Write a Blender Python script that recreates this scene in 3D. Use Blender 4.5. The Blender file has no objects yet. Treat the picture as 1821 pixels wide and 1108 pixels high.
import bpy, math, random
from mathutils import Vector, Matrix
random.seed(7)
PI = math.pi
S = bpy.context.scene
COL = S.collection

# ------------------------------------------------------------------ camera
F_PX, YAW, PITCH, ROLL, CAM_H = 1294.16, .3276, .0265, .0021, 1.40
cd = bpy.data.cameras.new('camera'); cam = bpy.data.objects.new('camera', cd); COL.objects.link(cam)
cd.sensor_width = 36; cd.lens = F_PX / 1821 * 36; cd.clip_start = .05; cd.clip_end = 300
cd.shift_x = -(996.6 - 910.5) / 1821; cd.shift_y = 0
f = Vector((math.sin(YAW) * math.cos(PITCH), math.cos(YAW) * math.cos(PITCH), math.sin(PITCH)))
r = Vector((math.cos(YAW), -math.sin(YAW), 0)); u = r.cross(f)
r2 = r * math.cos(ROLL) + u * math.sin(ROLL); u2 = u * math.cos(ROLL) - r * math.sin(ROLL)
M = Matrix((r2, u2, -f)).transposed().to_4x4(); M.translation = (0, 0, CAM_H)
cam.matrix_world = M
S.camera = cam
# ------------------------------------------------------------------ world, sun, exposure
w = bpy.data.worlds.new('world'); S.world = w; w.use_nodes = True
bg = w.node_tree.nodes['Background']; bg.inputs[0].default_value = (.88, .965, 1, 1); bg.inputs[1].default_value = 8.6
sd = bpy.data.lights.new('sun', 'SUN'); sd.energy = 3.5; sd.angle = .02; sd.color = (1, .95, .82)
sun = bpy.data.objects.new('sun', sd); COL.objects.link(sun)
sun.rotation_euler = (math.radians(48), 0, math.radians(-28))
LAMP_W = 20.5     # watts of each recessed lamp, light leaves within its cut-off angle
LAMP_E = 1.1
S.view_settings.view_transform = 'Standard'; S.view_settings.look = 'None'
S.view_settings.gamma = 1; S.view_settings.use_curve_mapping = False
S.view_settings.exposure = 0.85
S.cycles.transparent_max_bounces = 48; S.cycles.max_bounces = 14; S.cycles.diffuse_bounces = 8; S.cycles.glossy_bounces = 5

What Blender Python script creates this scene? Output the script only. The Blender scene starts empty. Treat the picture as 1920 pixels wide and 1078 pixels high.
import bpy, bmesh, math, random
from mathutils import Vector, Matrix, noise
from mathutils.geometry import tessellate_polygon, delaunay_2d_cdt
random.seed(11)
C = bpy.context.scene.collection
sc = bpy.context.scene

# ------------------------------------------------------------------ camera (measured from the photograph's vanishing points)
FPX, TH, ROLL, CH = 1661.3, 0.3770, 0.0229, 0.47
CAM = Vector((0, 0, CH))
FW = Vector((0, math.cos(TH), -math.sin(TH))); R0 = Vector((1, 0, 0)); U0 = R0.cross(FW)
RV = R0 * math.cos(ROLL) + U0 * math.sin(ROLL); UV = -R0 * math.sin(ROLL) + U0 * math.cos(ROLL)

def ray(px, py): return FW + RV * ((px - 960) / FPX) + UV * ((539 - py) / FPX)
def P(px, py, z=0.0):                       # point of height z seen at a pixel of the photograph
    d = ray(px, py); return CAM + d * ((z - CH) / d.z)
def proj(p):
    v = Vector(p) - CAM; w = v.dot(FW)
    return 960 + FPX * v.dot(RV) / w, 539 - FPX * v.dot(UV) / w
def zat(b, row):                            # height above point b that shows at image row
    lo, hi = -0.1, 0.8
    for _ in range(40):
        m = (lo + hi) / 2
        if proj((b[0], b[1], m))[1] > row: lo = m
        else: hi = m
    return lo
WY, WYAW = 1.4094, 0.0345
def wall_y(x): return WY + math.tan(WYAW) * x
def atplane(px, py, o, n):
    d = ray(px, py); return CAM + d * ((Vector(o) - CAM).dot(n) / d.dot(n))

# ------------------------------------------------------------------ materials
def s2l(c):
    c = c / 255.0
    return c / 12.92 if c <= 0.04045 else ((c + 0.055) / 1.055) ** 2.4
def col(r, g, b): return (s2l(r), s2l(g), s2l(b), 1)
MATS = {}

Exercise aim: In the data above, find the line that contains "What Blender Python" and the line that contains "sc = bpy.context.scene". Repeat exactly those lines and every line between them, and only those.

Response:
What Blender Python script creates this scene? Output the script only. The Blender scene starts empty. Treat the picture as 1920 pixels wide and 1078 pixels high.
import bpy, bmesh, math, random
from mathutils import Vector, Matrix, noise
from mathutils.geometry import tessellate_polygon, delaunay_2d_cdt
random.seed(11)
C = bpy.context.scene.collection
sc = bpy.context.scene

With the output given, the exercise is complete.